A resolução, com previsão de entrar em vigor em janeiro, foi assinada por José Barroso Tostes Neto, secretário especial da Receita Federal nomeado em setembro para substituir Marcos Cintra, que deixou o cargo em meio à polêmica sobre a recriação de um novo imposto sobre movimentação financeira, nos moldes da antiga CPMF.
Muitos profissionais viram nas novas regras uma forma de perseguição do governo à classe artística e ao setor do ensino.
— Querem que os artistas se marginalizem, que nosso trabalho seja totalmente informal, como se o nosso trabalho não fosse considerado um trabalho. Querem inviabilizar a atividade. É uma crueldade mesmo, é desvalorizar o trabalho dos artistas — criticou Guadalupe Rausch, que oferece cursos de dança e desenho como MEI.
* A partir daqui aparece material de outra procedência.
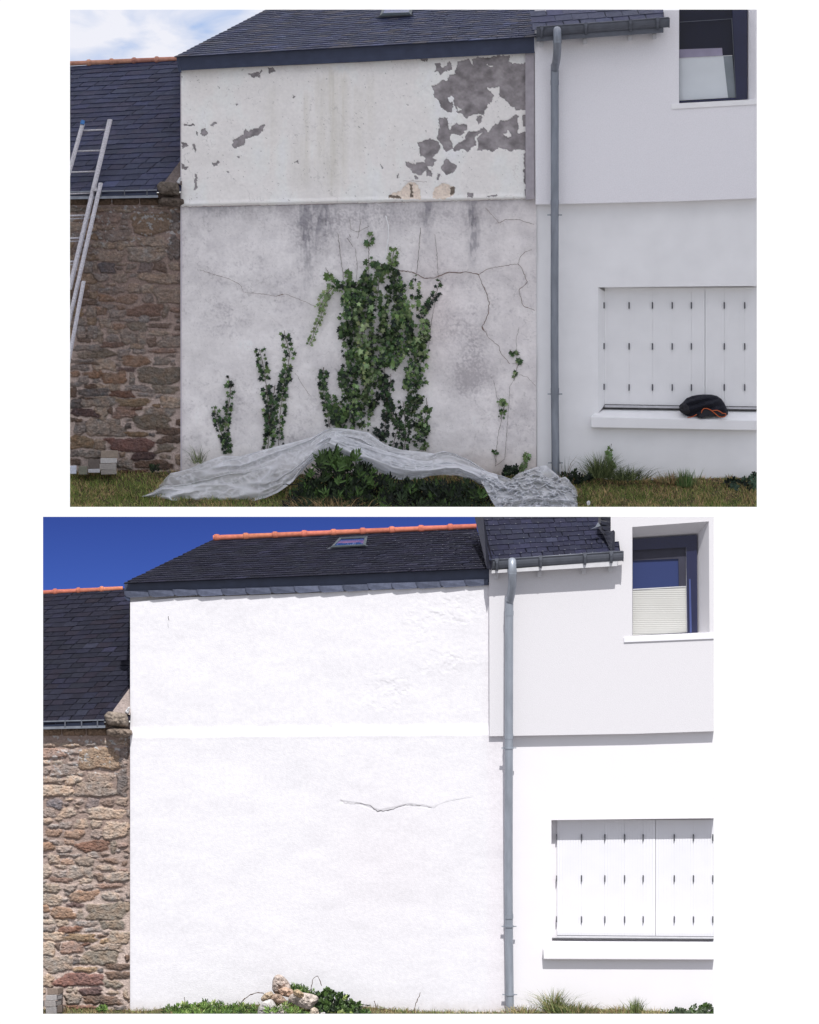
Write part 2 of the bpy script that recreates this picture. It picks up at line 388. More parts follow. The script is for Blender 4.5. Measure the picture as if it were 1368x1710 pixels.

Segundo Guadalupe, empresas e instituições que contratam seus serviços como instrutora de arte exigem nota fiscal. Com a medida do governo, profissionais como ela não teriam mais como oferecer as notas e não poderiam ser contratados.
— As instituições não poderiam mais chamar — disse.
Professora aposentada da UFRGS, Susana Rangel Vieira da Cunha tornou-se MEI para oferecer serviços como instrutora de arte a instituições de ensino. Ao saber da resolução da Receita Federal, chegou à conclusão de que a atividade poderia ser inviabilizada.
— Para as empresas e instituições, é muito melhor pagar como MEI. Tem menos taxação e menos burocracia. Elas sempre preferem pagar como MEI. A resolução (que Bolsonaro solicitou que seja revogada) deixa mais burocrático e mais caro contratar o profissional. A Rede Marista não vai me chamar se eu não emitir uma nota fiscal, não é? Ao mesmo tempo, não tenho um faturamento que permita abrir uma empresa. Como é que vou pagar as despesas mensais de uma empresa se o meu trabalho é eventual? A gente é MEI justamente porque os trabalhos são eventuais. Não sei o que ganham com essa medida. É maldade — disse.